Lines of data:
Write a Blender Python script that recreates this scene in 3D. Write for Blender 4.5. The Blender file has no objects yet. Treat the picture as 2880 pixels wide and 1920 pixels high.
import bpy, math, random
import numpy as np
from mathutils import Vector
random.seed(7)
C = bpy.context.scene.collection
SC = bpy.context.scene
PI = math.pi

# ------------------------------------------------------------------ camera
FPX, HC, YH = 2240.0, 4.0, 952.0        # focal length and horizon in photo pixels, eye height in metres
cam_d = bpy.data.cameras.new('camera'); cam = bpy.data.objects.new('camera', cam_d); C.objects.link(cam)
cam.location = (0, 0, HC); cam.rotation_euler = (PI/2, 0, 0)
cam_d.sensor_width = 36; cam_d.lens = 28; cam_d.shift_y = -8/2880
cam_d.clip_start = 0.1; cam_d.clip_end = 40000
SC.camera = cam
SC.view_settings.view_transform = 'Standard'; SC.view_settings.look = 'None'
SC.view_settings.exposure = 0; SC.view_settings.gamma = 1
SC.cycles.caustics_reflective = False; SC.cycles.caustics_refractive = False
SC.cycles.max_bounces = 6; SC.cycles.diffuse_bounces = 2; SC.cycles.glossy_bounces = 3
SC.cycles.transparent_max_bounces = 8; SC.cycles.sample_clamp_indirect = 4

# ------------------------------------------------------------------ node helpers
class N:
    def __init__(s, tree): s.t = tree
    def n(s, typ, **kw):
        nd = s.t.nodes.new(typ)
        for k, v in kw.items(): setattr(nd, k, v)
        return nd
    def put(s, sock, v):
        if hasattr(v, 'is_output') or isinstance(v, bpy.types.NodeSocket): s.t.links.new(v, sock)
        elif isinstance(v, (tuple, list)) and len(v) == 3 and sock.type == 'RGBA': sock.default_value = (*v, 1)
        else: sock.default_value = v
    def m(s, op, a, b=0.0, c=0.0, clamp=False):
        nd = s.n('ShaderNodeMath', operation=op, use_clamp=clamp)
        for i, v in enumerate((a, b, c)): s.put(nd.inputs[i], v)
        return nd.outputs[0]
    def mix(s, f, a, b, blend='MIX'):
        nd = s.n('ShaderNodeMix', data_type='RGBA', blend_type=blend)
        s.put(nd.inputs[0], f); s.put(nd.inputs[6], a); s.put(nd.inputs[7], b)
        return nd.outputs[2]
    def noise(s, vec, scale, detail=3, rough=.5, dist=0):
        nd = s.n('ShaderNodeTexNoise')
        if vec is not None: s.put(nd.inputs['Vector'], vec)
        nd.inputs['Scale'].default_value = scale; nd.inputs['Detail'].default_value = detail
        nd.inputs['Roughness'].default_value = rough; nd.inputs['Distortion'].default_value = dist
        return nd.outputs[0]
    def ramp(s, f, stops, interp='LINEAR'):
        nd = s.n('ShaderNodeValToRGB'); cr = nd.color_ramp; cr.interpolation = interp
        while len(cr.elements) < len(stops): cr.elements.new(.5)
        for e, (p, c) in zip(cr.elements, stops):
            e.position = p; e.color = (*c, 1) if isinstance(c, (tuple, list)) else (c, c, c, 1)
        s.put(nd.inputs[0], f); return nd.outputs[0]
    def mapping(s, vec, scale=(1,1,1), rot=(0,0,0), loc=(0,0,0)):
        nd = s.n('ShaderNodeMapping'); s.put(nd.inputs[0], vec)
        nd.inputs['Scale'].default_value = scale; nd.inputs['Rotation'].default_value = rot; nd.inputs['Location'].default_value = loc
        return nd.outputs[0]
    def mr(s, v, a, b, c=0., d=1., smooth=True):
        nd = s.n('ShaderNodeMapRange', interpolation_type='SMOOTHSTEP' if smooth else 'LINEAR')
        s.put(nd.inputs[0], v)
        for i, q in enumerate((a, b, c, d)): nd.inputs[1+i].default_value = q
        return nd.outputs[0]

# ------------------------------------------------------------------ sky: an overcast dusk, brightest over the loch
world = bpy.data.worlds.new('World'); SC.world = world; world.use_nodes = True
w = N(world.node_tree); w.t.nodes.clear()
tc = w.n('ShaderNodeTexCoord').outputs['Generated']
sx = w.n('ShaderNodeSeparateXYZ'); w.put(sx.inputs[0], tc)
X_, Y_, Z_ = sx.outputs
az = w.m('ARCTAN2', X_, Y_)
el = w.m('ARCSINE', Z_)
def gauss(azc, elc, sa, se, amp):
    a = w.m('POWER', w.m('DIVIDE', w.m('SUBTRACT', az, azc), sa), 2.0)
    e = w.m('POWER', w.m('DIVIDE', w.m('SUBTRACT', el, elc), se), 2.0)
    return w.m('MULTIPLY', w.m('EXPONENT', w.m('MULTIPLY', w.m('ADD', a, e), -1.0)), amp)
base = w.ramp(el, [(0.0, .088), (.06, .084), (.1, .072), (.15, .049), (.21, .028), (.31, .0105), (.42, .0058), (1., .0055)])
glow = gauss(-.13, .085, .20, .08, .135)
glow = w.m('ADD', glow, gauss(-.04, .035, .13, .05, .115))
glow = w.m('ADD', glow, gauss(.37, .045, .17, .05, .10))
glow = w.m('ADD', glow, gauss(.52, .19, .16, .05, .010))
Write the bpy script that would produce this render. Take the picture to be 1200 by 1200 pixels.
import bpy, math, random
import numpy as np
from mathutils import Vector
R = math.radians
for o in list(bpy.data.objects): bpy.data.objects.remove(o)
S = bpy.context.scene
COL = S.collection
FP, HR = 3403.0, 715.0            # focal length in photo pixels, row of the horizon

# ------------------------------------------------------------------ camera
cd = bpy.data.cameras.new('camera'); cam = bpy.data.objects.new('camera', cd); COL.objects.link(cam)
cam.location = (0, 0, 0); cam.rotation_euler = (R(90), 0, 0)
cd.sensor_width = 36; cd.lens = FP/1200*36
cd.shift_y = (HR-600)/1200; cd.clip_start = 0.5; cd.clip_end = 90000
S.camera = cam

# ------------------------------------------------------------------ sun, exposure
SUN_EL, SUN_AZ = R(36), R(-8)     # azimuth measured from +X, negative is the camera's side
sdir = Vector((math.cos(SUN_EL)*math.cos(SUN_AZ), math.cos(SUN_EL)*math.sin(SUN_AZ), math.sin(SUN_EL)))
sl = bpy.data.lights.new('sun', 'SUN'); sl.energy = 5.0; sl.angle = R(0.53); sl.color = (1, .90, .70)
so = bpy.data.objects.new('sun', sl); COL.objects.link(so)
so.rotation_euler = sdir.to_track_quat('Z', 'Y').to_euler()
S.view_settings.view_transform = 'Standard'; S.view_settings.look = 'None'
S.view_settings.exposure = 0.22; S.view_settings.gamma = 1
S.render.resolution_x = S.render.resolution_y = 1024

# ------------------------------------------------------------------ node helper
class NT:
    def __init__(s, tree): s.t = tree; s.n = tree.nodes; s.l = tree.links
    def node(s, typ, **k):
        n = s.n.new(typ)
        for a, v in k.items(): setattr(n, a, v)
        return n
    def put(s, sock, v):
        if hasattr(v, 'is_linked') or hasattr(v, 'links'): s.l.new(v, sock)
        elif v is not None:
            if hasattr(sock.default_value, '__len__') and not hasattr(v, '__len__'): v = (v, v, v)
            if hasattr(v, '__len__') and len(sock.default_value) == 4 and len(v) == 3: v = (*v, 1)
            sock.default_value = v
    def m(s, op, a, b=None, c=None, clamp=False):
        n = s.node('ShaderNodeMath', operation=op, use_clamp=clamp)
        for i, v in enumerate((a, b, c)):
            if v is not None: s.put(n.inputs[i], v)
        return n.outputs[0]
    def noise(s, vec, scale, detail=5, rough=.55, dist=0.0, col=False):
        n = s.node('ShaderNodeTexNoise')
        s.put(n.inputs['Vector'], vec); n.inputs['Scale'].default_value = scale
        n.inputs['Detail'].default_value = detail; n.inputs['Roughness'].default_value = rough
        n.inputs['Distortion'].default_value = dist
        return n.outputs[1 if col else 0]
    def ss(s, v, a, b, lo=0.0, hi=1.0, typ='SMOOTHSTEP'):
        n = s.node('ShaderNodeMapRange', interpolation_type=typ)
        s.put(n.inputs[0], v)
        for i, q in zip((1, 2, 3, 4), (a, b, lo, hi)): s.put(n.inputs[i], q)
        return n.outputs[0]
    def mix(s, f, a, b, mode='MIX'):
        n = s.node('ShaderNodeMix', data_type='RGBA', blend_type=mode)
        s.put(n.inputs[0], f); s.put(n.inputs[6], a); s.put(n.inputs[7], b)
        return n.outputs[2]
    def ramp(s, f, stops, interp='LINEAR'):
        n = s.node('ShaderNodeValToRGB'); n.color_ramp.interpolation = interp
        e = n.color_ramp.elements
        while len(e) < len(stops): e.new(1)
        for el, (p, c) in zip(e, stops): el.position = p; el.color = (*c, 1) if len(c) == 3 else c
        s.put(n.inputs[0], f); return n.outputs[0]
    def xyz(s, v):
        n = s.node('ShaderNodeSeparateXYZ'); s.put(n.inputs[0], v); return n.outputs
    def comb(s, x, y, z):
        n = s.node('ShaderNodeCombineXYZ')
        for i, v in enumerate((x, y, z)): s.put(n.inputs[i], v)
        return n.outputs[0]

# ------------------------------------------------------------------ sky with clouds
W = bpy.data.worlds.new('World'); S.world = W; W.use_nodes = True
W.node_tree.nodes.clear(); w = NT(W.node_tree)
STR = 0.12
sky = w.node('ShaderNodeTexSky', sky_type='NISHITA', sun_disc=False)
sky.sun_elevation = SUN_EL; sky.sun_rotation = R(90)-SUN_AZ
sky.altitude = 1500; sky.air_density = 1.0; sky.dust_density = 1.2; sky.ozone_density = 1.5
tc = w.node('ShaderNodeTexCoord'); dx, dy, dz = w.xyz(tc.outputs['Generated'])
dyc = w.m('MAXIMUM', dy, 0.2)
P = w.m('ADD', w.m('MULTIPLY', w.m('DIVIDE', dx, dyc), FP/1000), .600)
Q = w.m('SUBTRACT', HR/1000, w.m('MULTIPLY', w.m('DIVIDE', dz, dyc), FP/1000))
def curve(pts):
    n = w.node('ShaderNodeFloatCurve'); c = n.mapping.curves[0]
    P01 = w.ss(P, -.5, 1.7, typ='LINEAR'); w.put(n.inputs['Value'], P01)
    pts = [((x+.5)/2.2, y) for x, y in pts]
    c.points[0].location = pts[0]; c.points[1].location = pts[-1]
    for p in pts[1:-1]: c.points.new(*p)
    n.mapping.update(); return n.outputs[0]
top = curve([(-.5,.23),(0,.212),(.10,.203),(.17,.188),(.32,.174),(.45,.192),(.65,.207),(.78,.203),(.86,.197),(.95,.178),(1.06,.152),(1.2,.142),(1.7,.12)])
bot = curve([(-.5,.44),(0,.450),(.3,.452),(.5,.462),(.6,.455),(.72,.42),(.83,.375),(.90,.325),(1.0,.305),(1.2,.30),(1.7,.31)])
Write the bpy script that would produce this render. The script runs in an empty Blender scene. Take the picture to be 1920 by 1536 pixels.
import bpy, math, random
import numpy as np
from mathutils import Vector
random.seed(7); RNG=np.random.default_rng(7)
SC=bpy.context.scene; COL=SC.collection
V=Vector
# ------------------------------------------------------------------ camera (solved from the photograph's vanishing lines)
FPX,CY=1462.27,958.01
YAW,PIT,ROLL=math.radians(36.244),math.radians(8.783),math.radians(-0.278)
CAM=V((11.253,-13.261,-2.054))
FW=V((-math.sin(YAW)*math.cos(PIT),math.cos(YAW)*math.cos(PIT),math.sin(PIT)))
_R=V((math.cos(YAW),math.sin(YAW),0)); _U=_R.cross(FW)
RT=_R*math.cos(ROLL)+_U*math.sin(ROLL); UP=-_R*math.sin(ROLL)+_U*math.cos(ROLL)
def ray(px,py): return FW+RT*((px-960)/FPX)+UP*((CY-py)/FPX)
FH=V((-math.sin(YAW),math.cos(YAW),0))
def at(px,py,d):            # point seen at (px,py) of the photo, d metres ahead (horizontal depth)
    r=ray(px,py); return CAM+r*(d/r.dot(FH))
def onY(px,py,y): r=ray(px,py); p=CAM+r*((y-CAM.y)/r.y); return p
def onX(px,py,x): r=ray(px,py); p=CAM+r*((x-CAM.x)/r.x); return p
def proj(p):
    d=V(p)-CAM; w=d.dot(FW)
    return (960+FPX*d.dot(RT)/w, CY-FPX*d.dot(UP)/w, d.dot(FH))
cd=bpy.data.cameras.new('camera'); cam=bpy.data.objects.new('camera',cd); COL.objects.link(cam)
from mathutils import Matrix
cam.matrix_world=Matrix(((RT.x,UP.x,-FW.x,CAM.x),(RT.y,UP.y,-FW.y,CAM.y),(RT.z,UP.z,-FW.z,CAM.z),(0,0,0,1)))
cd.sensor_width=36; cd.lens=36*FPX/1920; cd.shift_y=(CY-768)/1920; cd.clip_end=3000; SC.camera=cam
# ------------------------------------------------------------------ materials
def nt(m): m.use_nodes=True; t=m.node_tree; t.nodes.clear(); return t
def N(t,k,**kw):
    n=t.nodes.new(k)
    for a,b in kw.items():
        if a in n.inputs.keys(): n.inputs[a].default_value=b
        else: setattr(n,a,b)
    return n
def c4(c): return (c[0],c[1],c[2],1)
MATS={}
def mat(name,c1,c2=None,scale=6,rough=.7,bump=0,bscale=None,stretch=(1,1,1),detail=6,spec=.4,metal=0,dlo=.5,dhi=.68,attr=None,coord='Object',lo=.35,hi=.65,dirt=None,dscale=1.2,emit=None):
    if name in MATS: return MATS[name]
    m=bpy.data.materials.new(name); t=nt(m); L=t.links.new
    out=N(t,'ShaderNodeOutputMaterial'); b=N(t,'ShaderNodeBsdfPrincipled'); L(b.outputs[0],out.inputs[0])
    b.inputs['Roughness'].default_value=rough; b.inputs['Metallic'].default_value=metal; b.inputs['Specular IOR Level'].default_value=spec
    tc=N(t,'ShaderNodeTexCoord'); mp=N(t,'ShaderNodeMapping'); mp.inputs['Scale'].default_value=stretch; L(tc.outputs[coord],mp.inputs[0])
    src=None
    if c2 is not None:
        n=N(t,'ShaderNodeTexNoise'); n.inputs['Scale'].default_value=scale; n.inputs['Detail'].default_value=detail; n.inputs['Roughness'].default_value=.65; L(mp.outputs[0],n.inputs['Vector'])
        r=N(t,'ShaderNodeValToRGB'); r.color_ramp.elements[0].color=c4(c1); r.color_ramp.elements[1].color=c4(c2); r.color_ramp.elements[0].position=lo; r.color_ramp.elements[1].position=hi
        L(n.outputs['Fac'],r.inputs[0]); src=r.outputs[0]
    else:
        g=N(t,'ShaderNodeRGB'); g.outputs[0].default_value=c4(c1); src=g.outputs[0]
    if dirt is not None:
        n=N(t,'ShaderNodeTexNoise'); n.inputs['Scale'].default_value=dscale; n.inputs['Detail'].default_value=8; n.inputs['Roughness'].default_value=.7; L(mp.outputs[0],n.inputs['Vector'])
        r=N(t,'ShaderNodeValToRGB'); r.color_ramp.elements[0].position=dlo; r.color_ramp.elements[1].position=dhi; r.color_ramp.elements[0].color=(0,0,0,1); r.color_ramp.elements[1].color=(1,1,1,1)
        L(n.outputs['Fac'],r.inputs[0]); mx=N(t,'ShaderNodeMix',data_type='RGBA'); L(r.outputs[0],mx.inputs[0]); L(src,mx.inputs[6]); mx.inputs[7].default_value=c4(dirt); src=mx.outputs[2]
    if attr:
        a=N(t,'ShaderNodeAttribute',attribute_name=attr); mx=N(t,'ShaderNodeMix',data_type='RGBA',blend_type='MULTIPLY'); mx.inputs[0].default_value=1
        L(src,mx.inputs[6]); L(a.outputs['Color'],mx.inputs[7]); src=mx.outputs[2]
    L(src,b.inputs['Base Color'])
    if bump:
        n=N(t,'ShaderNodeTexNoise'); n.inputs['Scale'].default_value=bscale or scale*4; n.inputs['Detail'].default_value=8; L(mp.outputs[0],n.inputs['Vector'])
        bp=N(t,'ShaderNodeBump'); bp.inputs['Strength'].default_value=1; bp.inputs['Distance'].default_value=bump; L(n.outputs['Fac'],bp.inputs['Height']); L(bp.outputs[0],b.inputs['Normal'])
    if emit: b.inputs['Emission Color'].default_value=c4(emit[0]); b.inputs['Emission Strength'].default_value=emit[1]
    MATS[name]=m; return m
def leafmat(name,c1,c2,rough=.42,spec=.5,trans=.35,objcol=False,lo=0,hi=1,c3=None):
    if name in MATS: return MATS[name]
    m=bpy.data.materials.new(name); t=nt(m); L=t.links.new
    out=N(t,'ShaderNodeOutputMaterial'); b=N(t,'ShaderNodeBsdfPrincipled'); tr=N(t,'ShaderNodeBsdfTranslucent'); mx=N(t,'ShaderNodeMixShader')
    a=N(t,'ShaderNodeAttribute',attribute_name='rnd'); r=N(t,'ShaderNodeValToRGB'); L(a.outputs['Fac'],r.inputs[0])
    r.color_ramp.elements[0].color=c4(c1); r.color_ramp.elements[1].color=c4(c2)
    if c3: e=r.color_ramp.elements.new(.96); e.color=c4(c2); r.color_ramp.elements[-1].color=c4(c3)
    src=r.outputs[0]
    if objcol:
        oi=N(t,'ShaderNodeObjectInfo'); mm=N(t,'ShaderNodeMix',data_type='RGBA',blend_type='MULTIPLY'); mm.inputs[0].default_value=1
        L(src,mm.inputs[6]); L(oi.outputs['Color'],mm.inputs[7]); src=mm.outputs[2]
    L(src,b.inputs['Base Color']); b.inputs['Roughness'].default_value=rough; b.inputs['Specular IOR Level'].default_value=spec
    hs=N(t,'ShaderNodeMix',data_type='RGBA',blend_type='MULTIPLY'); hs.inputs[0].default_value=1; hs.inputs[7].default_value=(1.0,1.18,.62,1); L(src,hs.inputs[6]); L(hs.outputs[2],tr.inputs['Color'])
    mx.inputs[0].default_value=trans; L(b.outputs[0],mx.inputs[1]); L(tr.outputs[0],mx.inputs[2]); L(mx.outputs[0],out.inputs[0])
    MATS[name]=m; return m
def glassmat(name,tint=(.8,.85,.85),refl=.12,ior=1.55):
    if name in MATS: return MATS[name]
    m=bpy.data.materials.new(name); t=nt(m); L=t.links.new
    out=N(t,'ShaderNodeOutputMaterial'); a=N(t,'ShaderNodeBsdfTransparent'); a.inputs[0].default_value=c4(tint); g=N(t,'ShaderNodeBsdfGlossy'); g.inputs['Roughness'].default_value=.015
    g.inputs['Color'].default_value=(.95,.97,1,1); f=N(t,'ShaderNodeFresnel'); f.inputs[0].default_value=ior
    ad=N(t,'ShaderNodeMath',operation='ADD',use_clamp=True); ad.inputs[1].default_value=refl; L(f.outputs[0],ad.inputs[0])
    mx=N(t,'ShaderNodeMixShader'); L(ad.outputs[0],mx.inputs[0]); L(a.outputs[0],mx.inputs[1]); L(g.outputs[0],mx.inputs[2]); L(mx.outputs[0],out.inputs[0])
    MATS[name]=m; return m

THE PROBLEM
Produce the lines from the top of the listing through the "SC.cycles.transparent_max_bounces = 8;" line exactly as they appear, with no additional output.

OUTPUT FOR THIS TASK
Write a Blender Python script that recreates this scene in 3D. Write for Blender 4.5. The Blender file has no objects yet. Treat the picture as 2880 pixels wide and 1920 pixels high.
import bpy, math, random
import numpy as np
from mathutils import Vector
random.seed(7)
C = bpy.context.scene.collection
SC = bpy.context.scene
PI = math.pi

# ------------------------------------------------------------------ camera
FPX, HC, YH = 2240.0, 4.0, 952.0        # focal length and horizon in photo pixels, eye height in metres
cam_d = bpy.data.cameras.new('camera'); cam = bpy.data.objects.new('camera', cam_d); C.objects.link(cam)
cam.location = (0, 0, HC); cam.rotation_euler = (PI/2, 0, 0)
cam_d.sensor_width = 36; cam_d.lens = 28; cam_d.shift_y = -8/2880
cam_d.clip_start = 0.1; cam_d.clip_end = 40000
SC.camera = cam
SC.view_settings.view_transform = 'Standard'; SC.view_settings.look = 'None'
SC.view_settings.exposure = 0; SC.view_settings.gamma = 1
SC.cycles.caustics_reflective = False; SC.cycles.caustics_refractive = False
SC.cycles.max_bounces = 6; SC.cycles.diffuse_bounces = 2; SC.cycles.glossy_bounces = 3
SC.cycles.transparent_max_bounces = 8; SC.cycles.sample_clamp_indirect = 4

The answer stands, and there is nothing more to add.